**WORK TO BE COMPLETED:** The complete listing should be restated exactly.

**DATA BLOCK:**
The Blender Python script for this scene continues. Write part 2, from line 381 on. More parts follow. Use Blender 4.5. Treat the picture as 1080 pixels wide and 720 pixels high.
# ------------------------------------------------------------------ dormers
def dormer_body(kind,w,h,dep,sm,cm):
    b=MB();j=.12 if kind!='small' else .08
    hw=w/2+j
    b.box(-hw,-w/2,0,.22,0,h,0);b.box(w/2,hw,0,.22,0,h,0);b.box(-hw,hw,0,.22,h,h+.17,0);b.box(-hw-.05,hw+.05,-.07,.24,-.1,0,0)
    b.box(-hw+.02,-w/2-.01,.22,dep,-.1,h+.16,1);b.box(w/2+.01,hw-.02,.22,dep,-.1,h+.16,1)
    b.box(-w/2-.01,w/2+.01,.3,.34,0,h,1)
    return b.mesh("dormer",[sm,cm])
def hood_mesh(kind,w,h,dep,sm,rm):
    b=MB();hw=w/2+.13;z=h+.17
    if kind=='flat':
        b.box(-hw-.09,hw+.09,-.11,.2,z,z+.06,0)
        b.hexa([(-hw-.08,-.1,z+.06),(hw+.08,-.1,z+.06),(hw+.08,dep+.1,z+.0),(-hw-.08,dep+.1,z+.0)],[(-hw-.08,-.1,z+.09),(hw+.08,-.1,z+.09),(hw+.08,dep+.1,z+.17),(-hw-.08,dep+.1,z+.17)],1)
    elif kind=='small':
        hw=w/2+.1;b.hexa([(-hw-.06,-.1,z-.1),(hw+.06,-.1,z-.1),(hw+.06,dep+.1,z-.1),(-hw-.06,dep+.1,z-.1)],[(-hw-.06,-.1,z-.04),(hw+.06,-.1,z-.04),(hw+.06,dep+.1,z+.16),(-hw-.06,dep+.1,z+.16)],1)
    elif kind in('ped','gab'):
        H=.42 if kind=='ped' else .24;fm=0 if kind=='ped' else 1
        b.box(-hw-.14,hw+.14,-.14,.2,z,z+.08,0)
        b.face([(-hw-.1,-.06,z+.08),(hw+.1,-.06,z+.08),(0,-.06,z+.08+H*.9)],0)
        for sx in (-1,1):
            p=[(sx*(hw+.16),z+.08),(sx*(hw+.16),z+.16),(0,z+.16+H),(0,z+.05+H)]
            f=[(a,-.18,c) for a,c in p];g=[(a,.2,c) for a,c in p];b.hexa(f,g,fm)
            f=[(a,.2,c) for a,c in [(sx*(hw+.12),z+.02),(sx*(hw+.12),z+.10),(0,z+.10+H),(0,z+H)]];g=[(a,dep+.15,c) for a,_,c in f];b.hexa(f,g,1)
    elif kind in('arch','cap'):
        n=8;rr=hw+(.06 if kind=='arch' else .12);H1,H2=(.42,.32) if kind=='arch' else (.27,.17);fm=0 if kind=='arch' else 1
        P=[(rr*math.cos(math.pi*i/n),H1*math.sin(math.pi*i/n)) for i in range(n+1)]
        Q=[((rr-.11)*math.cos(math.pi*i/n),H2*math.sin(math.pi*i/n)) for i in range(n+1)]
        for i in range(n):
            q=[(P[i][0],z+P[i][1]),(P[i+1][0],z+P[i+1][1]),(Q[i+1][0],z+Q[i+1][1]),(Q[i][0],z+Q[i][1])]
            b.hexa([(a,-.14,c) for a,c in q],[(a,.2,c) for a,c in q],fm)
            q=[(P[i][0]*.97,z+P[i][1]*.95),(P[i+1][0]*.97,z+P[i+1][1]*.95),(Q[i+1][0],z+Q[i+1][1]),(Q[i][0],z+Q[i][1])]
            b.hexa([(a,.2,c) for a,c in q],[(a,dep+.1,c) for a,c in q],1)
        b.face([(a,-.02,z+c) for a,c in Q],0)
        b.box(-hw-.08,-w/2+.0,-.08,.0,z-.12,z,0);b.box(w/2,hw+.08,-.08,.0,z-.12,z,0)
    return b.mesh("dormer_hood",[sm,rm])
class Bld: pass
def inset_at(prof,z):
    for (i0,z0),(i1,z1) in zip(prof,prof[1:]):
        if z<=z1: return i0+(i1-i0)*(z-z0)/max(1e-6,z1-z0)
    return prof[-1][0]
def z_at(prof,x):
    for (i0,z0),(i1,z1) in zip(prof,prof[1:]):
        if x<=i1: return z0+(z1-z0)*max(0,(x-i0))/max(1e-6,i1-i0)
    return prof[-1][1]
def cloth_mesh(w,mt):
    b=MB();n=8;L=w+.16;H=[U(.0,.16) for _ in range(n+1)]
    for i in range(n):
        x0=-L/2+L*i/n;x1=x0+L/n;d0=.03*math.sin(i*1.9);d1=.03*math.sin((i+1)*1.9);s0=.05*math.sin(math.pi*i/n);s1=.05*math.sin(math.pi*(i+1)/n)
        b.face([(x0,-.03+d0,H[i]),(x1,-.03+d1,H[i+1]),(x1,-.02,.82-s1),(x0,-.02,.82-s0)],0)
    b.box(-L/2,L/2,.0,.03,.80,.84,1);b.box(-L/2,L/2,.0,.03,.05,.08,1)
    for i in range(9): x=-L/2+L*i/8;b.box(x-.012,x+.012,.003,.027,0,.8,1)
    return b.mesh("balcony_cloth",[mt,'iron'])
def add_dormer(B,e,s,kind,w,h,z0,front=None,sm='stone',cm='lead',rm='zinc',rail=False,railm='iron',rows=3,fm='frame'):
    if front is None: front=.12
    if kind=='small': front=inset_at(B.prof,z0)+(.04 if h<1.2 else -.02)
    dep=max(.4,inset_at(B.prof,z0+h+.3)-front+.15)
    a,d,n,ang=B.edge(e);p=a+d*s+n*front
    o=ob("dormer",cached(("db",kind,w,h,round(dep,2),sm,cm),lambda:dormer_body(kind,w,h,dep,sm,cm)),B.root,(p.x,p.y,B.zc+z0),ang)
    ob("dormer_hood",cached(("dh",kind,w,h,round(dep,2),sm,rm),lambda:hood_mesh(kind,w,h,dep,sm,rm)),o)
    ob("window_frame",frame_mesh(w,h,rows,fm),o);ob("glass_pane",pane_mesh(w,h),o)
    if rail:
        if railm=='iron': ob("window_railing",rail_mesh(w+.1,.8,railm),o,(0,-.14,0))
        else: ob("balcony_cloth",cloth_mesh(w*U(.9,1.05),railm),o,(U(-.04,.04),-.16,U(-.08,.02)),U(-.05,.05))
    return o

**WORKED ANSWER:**
The Blender Python script for this scene continues. Write part 2, from line 381 on. More parts follow. Use Blender 4.5. Treat the picture as 1080 pixels wide and 720 pixels high.
# ------------------------------------------------------------------ dormers
def dormer_body(kind,w,h,dep,sm,cm):
    b=MB();j=.12 if kind!='small' else .08
    hw=w/2+j
    b.box(-hw,-w/2,0,.22,0,h,0);b.box(w/2,hw,0,.22,0,h,0);b.box(-hw,hw,0,.22,h,h+.17,0);b.box(-hw-.05,hw+.05,-.07,.24,-.1,0,0)
    b.box(-hw+.02,-w/2-.01,.22,dep,-.1,h+.16,1);b.box(w/2+.01,hw-.02,.22,dep,-.1,h+.16,1)
    b.box(-w/2-.01,w/2+.01,.3,.34,0,h,1)
    return b.mesh("dormer",[sm,cm])
def hood_mesh(kind,w,h,dep,sm,rm):
    b=MB();hw=w/2+.13;z=h+.17
    if kind=='flat':
        b.box(-hw-.09,hw+.09,-.11,.2,z,z+.06,0)
        b.hexa([(-hw-.08,-.1,z+.06),(hw+.08,-.1,z+.06),(hw+.08,dep+.1,z+.0),(-hw-.08,dep+.1,z+.0)],[(-hw-.08,-.1,z+.09),(hw+.08,-.1,z+.09),(hw+.08,dep+.1,z+.17),(-hw-.08,dep+.1,z+.17)],1)
    elif kind=='small':
        hw=w/2+.1;b.hexa([(-hw-.06,-.1,z-.1),(hw+.06,-.1,z-.1),(hw+.06,dep+.1,z-.1),(-hw-.06,dep+.1,z-.1)],[(-hw-.06,-.1,z-.04),(hw+.06,-.1,z-.04),(hw+.06,dep+.1,z+.16),(-hw-.06,dep+.1,z+.16)],1)
    elif kind in('ped','gab'):
        H=.42 if kind=='ped' else .24;fm=0 if kind=='ped' else 1
        b.box(-hw-.14,hw+.14,-.14,.2,z,z+.08,0)
        b.face([(-hw-.1,-.06,z+.08),(hw+.1,-.06,z+.08),(0,-.06,z+.08+H*.9)],0)
        for sx in (-1,1):
            p=[(sx*(hw+.16),z+.08),(sx*(hw+.16),z+.16),(0,z+.16+H),(0,z+.05+H)]
            f=[(a,-.18,c) for a,c in p];g=[(a,.2,c) for a,c in p];b.hexa(f,g,fm)
            f=[(a,.2,c) for a,c in [(sx*(hw+.12),z+.02),(sx*(hw+.12),z+.10),(0,z+.10+H),(0,z+H)]];g=[(a,dep+.15,c) for a,_,c in f];b.hexa(f,g,1)
    elif kind in('arch','cap'):
        n=8;rr=hw+(.06 if kind=='arch' else .12);H1,H2=(.42,.32) if kind=='arch' else (.27,.17);fm=0 if kind=='arch' else 1
        P=[(rr*math.cos(math.pi*i/n),H1*math.sin(math.pi*i/n)) for i in range(n+1)]
        Q=[((rr-.11)*math.cos(math.pi*i/n),H2*math.sin(math.pi*i/n)) for i in range(n+1)]
        for i in range(n):
            q=[(P[i][0],z+P[i][1]),(P[i+1][0],z+P[i+1][1]),(Q[i+1][0],z+Q[i+1][1]),(Q[i][0],z+Q[i][1])]
            b.hexa([(a,-.14,c) for a,c in q],[(a,.2,c) for a,c in q],fm)
            q=[(P[i][0]*.97,z+P[i][1]*.95),(P[i+1][0]*.97,z+P[i+1][1]*.95),(Q[i+1][0],z+Q[i+1][1]),(Q[i][0],z+Q[i][1])]
            b.hexa([(a,.2,c) for a,c in q],[(a,dep+.1,c) for a,c in q],1)
        b.face([(a,-.02,z+c) for a,c in Q],0)
        b.box(-hw-.08,-w/2+.0,-.08,.0,z-.12,z,0);b.box(w/2,hw+.08,-.08,.0,z-.12,z,0)
    return b.mesh("dormer_hood",[sm,rm])
class Bld: pass
def inset_at(prof,z):
    for (i0,z0),(i1,z1) in zip(prof,prof[1:]):
        if z<=z1: return i0+(i1-i0)*(z-z0)/max(1e-6,z1-z0)
    return prof[-1][0]
def z_at(prof,x):
    for (i0,z0),(i1,z1) in zip(prof,prof[1:]):
        if x<=i1: return z0+(z1-z0)*max(0,(x-i0))/max(1e-6,i1-i0)
    return prof[-1][1]
def cloth_mesh(w,mt):
    b=MB();n=8;L=w+.16;H=[U(.0,.16) for _ in range(n+1)]
    for i in range(n):
        x0=-L/2+L*i/n;x1=x0+L/n;d0=.03*math.sin(i*1.9);d1=.03*math.sin((i+1)*1.9);s0=.05*math.sin(math.pi*i/n);s1=.05*math.sin(math.pi*(i+1)/n)
        b.face([(x0,-.03+d0,H[i]),(x1,-.03+d1,H[i+1]),(x1,-.02,.82-s1),(x0,-.02,.82-s0)],0)
    b.box(-L/2,L/2,.0,.03,.80,.84,1);b.box(-L/2,L/2,.0,.03,.05,.08,1)
    for i in range(9): x=-L/2+L*i/8;b.box(x-.012,x+.012,.003,.027,0,.8,1)
    return b.mesh("balcony_cloth",[mt,'iron'])
def add_dormer(B,e,s,kind,w,h,z0,front=None,sm='stone',cm='lead',rm='zinc',rail=False,railm='iron',rows=3,fm='frame'):
    if front is None: front=.12
    if kind=='small': front=inset_at(B.prof,z0)+(.04 if h<1.2 else -.02)
    dep=max(.4,inset_at(B.prof,z0+h+.3)-front+.15)
    a,d,n,ang=B.edge(e);p=a+d*s+n*front
    o=ob("dormer",cached(("db",kind,w,h,round(dep,2),sm,cm),lambda:dormer_body(kind,w,h,dep,sm,cm)),B.root,(p.x,p.y,B.zc+z0),ang)
    ob("dormer_hood",cached(("dh",kind,w,h,round(dep,2),sm,rm),lambda:hood_mesh(kind,w,h,dep,sm,rm)),o)
    ob("window_frame",frame_mesh(w,h,rows,fm),o);ob("glass_pane",pane_mesh(w,h),o)
    if rail:
        if railm=='iron': ob("window_railing",rail_mesh(w+.1,.8,railm),o,(0,-.14,0))
        else: ob("balcony_cloth",cloth_mesh(w*U(.9,1.05),railm),o,(U(-.04,.04),-.16,U(-.08,.02)),U(-.05,.05))
    return o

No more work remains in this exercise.